Rangnick weiter: "Es ist entscheidend, dass wir das wieder auf den Platz bringen. Wenn wir das tun und dann immer noch mehr Torchancen kreieren könnten, dann können wir uns über den eigenen Ballbesitz unterhalten."

Es sind die unter der Ägide Rangnicks erarbeiteten Tugenden, die wieder auf den Platz gebracht werden sollen.

Kein Zauber gefragt

Der Teamchef erinnert: "Wir haben Italien, Holland und Deutschland nicht geschlagen, weil wir durch Kabinettstückchen und Harlem-Globetrotter-Fußball brilliert haben, sondern indem wir den Gegner immer wieder zu Fehlern gezwungen haben."

Nachsatz: "Wir werden den Teufel tun, uns in erster Linie zu überlegen, wie wir bei eigenem Ballbesitz besser werden. Das hat am Ende immer etwas mit der Einzelspieler-Qualität zu tun." Freilich arbeite man im Training aber auch daran.
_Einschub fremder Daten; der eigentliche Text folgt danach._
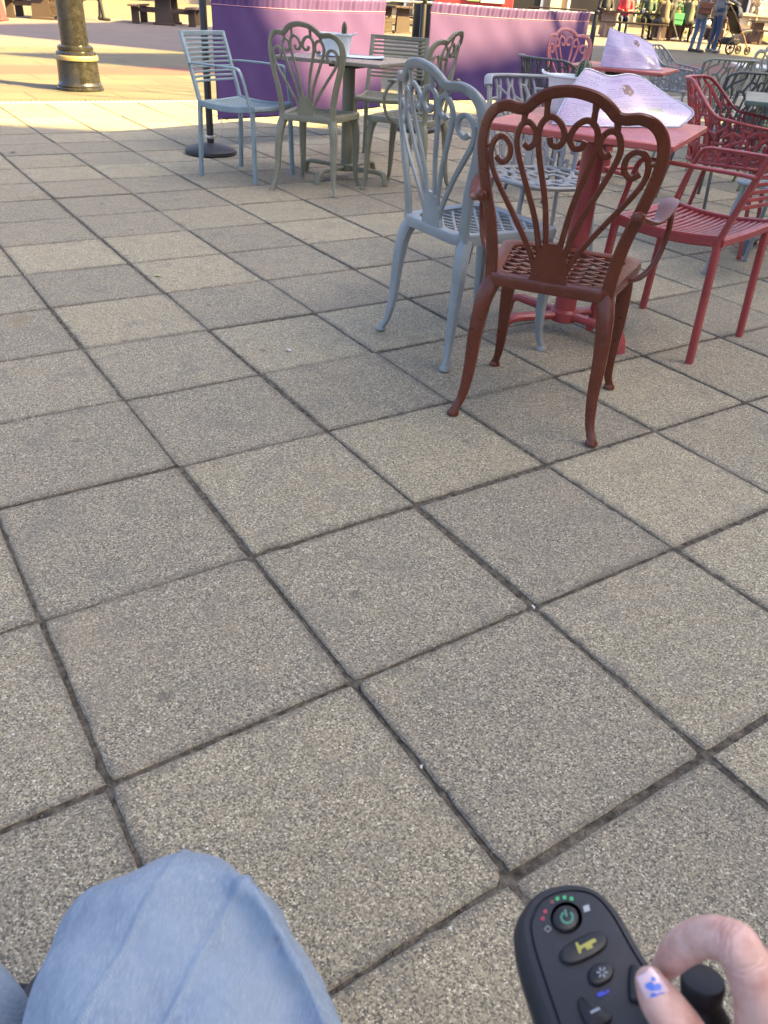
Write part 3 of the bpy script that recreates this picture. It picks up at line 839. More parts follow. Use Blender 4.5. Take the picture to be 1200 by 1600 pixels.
# ------------------------------------------------------------------ tables
def table(x, y, rz, size, h, mt, mcol, label, feet, foot_l, group='square pedestal tables'):
    t = thing('cafe_table', label, 'table', (x, y, 0), rz, group)
    mb = MB(); mb.box((0, 0, h-.011), (size, size, .022), ch=.004); mb.build('table_top', mt, t)
    mb = MB(); mb.box((0, 0, h-.037), (.20, .20, .03), ch=.003)
    mb.box((0, 0, h-.028), (.40, .05, .012), ch=.002); mb.build('bracket', M['black'], t)
    mb = MB(); mb.lathe([(.042, .09), (.040, .12), (.040, h-.05)], seg=24); mb.build('column', mcol, t)
    mb = MB(); mb.lathe([(.048, .05), (.055, .056), (.055, .088), (.045, .098)], seg=20); mb.build('hub', mcol, t)
    for a in feet:
        a = rad(a)-rz; c, s_ = math.cos(a), math.sin(a)
        pts = [(c*r, s_*r, z) for r, z in ((.03, .074), (.12, .076), (foot_l-.05, .078), (foot_l-.012, .068), (foot_l, .045), (foot_l+.008, 0.002))]
        mb = MB(); mb.sweep(pts, rect(.042, .026, .3), up=[Vector((0, 0, 1))]*3+[Vector((c*.5, s_*.5, 1)), Vector((c, s_, .4)), Vector((c, s_, .1))]); mb.build('foot', mcol, t)
    return t
table(.645, 3.01, rad(-25.9), .625, .742, M['red_top'], M['red'], 'near red square table behind the brown red chair, menus on top', (205, -45, 25, 135), .265)
table(-.415, 5.78, rad(-19.6), .705, .722, M['olive_top'], M['olive'], 'olive grey square table with a white planter on top', (152, 240, -36, 60), .33)
table(1.47, 6.42, rad(-24), .66, .742, M['red_top'], M['red'], 'far red square table carrying the second folded menu', (205, -65, 25, 115), .31)
table(3.15, 7.95, rad(-12), .70, .735, paint('white_table_top', (.6, .62, .6), .35), M['darkgrey'], 'white topped square table at the far right edge', (45, 135, 225, 315), .3)
table(2.06, 4.62, rad(-20), .66, .735, paint('dark_green_table_top', (.10, .14, .10), .35), M['darkgrey'], 'dark green square table cut off by the right edge', (45, 135, 225, 315), .3)

# ------------------------------------------------------------------ things on the tables
def ceramic(name, col, rough=.4): return plain(name, col, rough)
def planter(x, y, z, rz, label, cat_h, cat_r, handle=True, sc=1.0):
    t = thing('planter', label, 'planter', (x, y, z), rz, 'small ribbed planters')
    prof = [(.001, 0), (.066, 0), (.07, .004)]
    for i in range(9):
        zz = .010+.011*i; r = .070+.019*zz/.12; prof += [(r, zz), (r+.0022, zz+.0055)]
    prof += [(.090, .114), (.096, .118), (.096, .123), (.089, .124), (.085, .119), (.080, .095), (.001, .094)]
    mb = MB(); mb.lathe([(r*sc, z_*sc) for r, z_ in prof], seg=36, sx=1.15, sy=.85); mb.build('pot', M['pot'], t)
    mb = MB(); mb.lathe([(.001, .0955*sc), (.079*sc, .0965*sc), (.079*sc, .0985*sc), (.001, .100*sc)], seg=24, sx=1.13, sy=.83); mb.build('soil', M['soil'], t)
    if handle:
        for s_ in (1, -1):
            mb = MB(); mb.tube(crom([(s_*.100*sc, -.02, .119*sc), (s_*.122*sc, -.015, .124*sc), (s_*.130*sc, 0, .132*sc), (s_*.122*sc, .015, .124*sc), (s_*.100*sc, .02, .119*sc)], 4), .0035, 6); mb.build('handle', M['pot'], t)
    return t
def cactus(x, y, z, h, r, label):
    t = thing('cactus', label, 'cactus', (x, y, z))
    mb = MB(); seg = 48; rows = 16; vs, fs = [], []
    for i in range(seg):
        a = 2*math.pi*i/seg; rib = .80+.20*abs(math.cos(a*3.5))
        for j in range(rows+1):
            q = j/rows; rr = r*rib*(math.sin(math.pi*min(1, .12+q*.88))**.55 if q < 1 else 0.02); vs.append((rr*math.cos(a), rr*math.sin(a), h*(1-(1-q)**1.15)))
    for i in range(seg):
        j2 = (i+1) % seg
        for j in range(rows): fs.append((i*(rows+1)+j, j2*(rows+1)+j, j2*(rows+1)+j+1, i*(rows+1)+j+1))
    mb.add(vs, fs); mb.build('body', M['cactus'], t, angle=70)
    sp_ = MB()
    for k in range(9):
        a = 2*math.pi*(k)/9
        for j in range(7):
            q = .12+.80*j/7; rr = r*1.0*math.sin(math.pi*(.12+q*.88))**.55; zz = h*(1-(1-q)**1.15)
            b = Vector((rr*math.cos(a), rr*math.sin(a), zz))
            for d_ in (-.5, .5, 0):
                e = b+Vector((math.cos(a+d_), math.sin(a+d_), .4+d_))*.006; sp_.tube([b, e], [.0007, .0002], 3)
    o = sp_.build('spines', plain('cactus_spines', (.5, .45, .3), .6), t); o['kind'] = 'stuff'
    return t
M['pot'] = ceramic('white_ribbed_pot', (.62, .66, .66), .35); M['soil'] = plain('potting_soil', (.03, .022, .016), .95)
def cactus_mat():
    t = NT('cactus_green'); p = t.obj(); x, y, z = t.xyz(p)
    a = t.math('ARCTAN2', y, x); s_ = t.math('ABSOLUTE', t.math('COSINE', t.math('MULTIPLY', a, 3.5)))
    col = t.mix(t.mr(s_, .80, .97), (.016, .028, .010), (.15, .155, .065)); return t.out(Base_Color=col, Roughness=.5)
M['cactus'] = cactus_mat()
planter(.585, 3.235, .7425, -.4, 'pale ribbed planter behind the menu on the near red table', .1, .03)
cactus(.605, 3.235, .84, .078, .030, 'ribbed cactus in the planter behind the near menu')
planter(-.505, 5.80, .7225, -.35, 'white ribbed planter standing on the olive table', .06, .017, True, 1.03)
cactus(-.455, 5.80, .823, .092, .0165, 'small dark cactus in the white planter on the olive table')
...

Wir müssen die Jungs wieder dorthin bringen, dass sie auf Heavy-Metal-Rock'n'Roll gepolt sind, und nicht auf langsamen Walzer.

Ralf Rangnick

Der Fokus auf Aggressivität und Intensität im Spiel gegen den Ball bedeutet für so manchen Spieler auch eine Neuausrichtung im Vergleich zum Vereins-Alltag. Im Zusammenhang mit Kevin Stöger verdeutlicht Rangnick die darauf resultierende Herausforderung.

Er sagt: "Schauen Sie sich an, wo Borussia Mönchengladbach in der Tabelle mit seinem Ballbesitz-Fußball steht. Mir blutet das Herz, als kleines Kind bin ich zur Zeit der Fohlen-Elf mit dem Gladbach-Fähnchen ins Stadion gegangen. Im Moment nützt ihnen der Ansatz, schön spielen zu wollen, nichts. Sie kassieren regelmäßig mehr Tore als sie schießen. Das hat auch damit zu tun, wie man spielen will."

"Unsere Art von Fußball ist anders. Wir müssen die Jungs innerhalb von zwei Trainingstagen wieder dorthin bringen, dass sie auf Heavy-Metal-Rock'n'Roll gepolt sind, und nicht auf langsamen Walzer. Den langsamen Walzer kannst du beim Senioren-Tanzen machen", so Rangnick.

Für die kommenden Heimspiel gegen Kasachstan und Norwegen fordert er: "Wir müssen energetisch einen ganz anderen Auftritt hinlegen. Das muss jedem Spieler klar sein."